そして、足元を気にするような合図をしている。なんだろうと、見てみると階段にして1段分下がっているので、気を付けてという合図だと分かった。確かに足元が一段下がっている。これはアブナイ!
私は段差に注意しながら靴のまま中に入った。床はすべてコンクリートだ。室内は外気温よりも何度か低く感じたが、その時は私が到着する前にエアコンを付けてくれていたのだろうと考えていた。
部屋を見渡してみると窓が一つもない。部屋の中にいると天気も昼なのか夜なのか分からない。
まるで鬼平犯科帳に出てくる盗人たちが隠れ家にしている盗人宿みたいで、今にも鬼平が扉を開けて「盗賊あらため方、長谷川平蔵である、神妙にせい!」って入ってきそうな雰囲気だ。
いやいや、盗人たちが狙っている千両箱が沢山積んである土蔵の方がちかいかもしれない。いつもならば妻が隣で時代劇の見過ぎだなんて突っ込んでくれるが、この先一ヶ月は、自分一人でボケと突っ込みをするっきゃない。そう思うと少しさみしい。
そして、なんだか誰かに見られている気がして気味が悪い!
部屋の間取りは事前に写真で確認した通りの1ルームタイプ。最近都内でおしゃれな賃貸物件として人気のあるスタジオなんて呼ばれているやつだ。彼女は、キャリーケースを置くと。短いインフォメーションを伝えただけで、足早に部屋から出ていった。

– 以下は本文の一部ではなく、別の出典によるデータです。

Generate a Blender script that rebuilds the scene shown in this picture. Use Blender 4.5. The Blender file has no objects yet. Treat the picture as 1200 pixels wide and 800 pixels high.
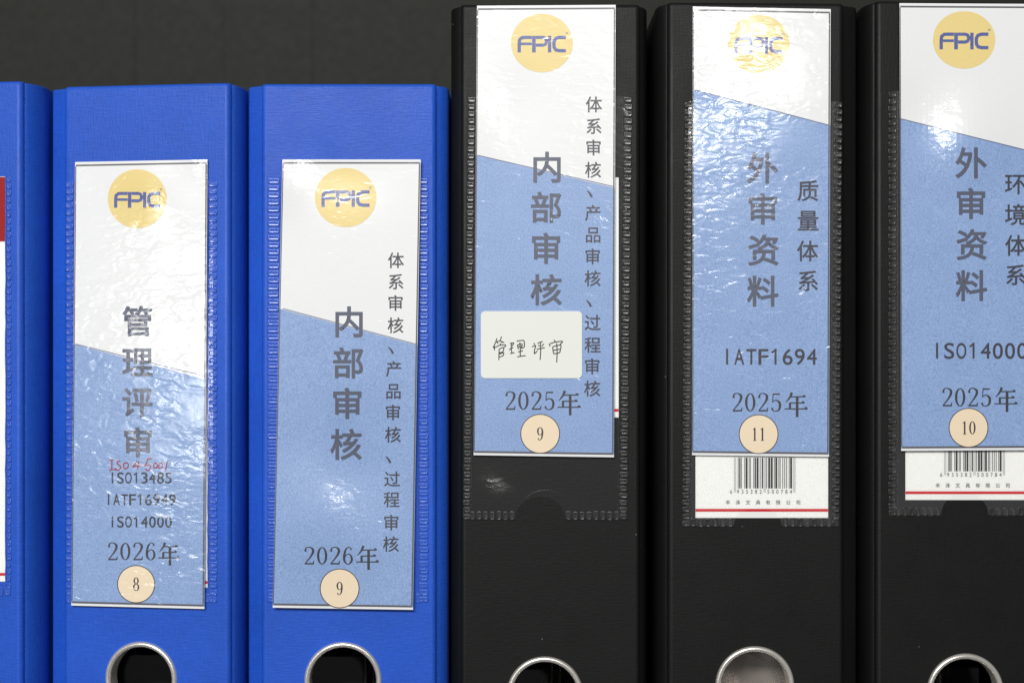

その内容は、名前がマンゴウで朝8時に別のスタッフが朝食の為に迎えに来ますので、それまでは誰が来ても絶対にドアを開けないでと言う事だった。
開けたら危険という事らしい。治安は良いと聞いていたが気を付けなくては。
彼女を見送ってから、2重のドアのカギを夫々しめて、部屋の中の何も入っていない小さな冷蔵庫に一本の缶ビールを置いた。
スクールの部屋に着いたら乾杯するつもりだったが、マニラの気温ですっかり暖められたビールをくれとは喉チンコは要求してこない。
玄関ドアから一番遠いところにベッドがありこの部屋の3分の1のスペースを埋めている。
その横には小さな洋服ダンス。玄関ドアの近くの冷蔵庫の横には、机と椅子が2つ並んでいる。その横にはミニキッチン。一番奥がトイレとシャワーだ。
トイレのドアに紙が貼ってあり日本語と英語で文字が書いてありその内容に驚かされた。そこには「マニラは水圧が低いのでおしりを拭いた紙は便器に流さずに、ゴミ箱に捨てください。」という内容。続けて「スタッフがゴミを回収します。」と書いてある。勿論、シャワートイレではない。
紙にべったり付いたうんち君が部屋中にうんち君マークだらけにしちゃう映像を思い浮かべておかしかった。しかし、べったりうんち君付きの紙を回収されるのは恥ずかしさもある。何といっても一人部屋なので誰の体から生まれたうんち君なのかは明白だし、英会話のレッスンを受けるのはこの部屋になるからだ。
幸いにして今のところ便意はない。ここでは大便はしないで、食堂などで用を足すことを固く決意した。